What can be done about long lasting CVEs

We’ve been down this road ourselves. In building secure base images, we’ve had to trace countless CVEs back to their original context – digging through bug trackers, analyzing old patches, and trying to reproduce issues in modern environments. It’s tedious, delicate work, and rarely straightforward.

If you wanted to go through this process on your own, you'd need to research each CVE case by case. That starts with finding the original bug report, which is sometimes linked from the CVE page, but often isn’t. From there, you’d need to understand what part of the package is affected, how the vulnerability is triggered, and whether it still exists under your system’s configuration and dependencies. Only then can you test whether the CVE is actually relevant – or if it’s been quietly patched, deprecated, or rendered obsolete.

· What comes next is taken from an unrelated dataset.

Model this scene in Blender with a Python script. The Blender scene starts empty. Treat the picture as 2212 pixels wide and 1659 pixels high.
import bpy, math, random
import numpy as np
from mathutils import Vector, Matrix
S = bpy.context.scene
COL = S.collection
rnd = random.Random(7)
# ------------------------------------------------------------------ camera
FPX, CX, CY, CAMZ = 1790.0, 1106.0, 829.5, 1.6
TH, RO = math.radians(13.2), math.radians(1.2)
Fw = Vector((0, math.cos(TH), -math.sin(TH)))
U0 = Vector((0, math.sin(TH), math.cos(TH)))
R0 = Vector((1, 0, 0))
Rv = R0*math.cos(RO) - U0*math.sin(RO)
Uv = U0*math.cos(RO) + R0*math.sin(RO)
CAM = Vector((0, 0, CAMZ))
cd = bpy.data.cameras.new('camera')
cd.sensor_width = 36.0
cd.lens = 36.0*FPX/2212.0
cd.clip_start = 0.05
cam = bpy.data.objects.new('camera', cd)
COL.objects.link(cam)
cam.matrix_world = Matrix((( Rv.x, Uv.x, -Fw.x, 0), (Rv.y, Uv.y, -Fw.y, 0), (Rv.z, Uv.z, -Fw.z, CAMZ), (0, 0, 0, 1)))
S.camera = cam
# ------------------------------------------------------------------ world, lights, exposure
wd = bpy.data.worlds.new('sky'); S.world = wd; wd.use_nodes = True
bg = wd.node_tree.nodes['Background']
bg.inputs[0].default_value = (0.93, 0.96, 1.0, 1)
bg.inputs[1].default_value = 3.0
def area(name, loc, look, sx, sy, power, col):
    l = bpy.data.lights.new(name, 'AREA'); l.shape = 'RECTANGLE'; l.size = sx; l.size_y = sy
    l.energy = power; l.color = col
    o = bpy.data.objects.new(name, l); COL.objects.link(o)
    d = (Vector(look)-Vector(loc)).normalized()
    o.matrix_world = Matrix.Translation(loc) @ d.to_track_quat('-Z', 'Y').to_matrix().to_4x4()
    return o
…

It’s a heavy lift. Doing this for even one CVE can take hours. Doing it at scale is rarely feasible, and it’s certainly not something most developers want to waste their time on.

Where this leaves us

Despite how far software development has come, critical infrastructure still depends on decades-old code with unclear ownership and unresolved vulnerabilities. While lingering CVEs often have no impact on real-world systems, they continue to surface in scans and generate noise that consumes valuable engineering time.

Investigating these issues is slow, manual, and rarely conclusive – and that’s just for vulnerabilities that no longer apply. For the ones that do, teams still face the massive burden of patching, testing, and rebuilding. Expecting every organization to reverse-engineer CVEs from the 1980s isn't realistic.

Fortunately, better options are emerging. Secure-by-design approaches now exist to alleviate the vulnerability management burden and help teams focus on what actually matters – without adding overhead. For teams trying to keep their foundations clean and their time focused, that shift can't come soon enough.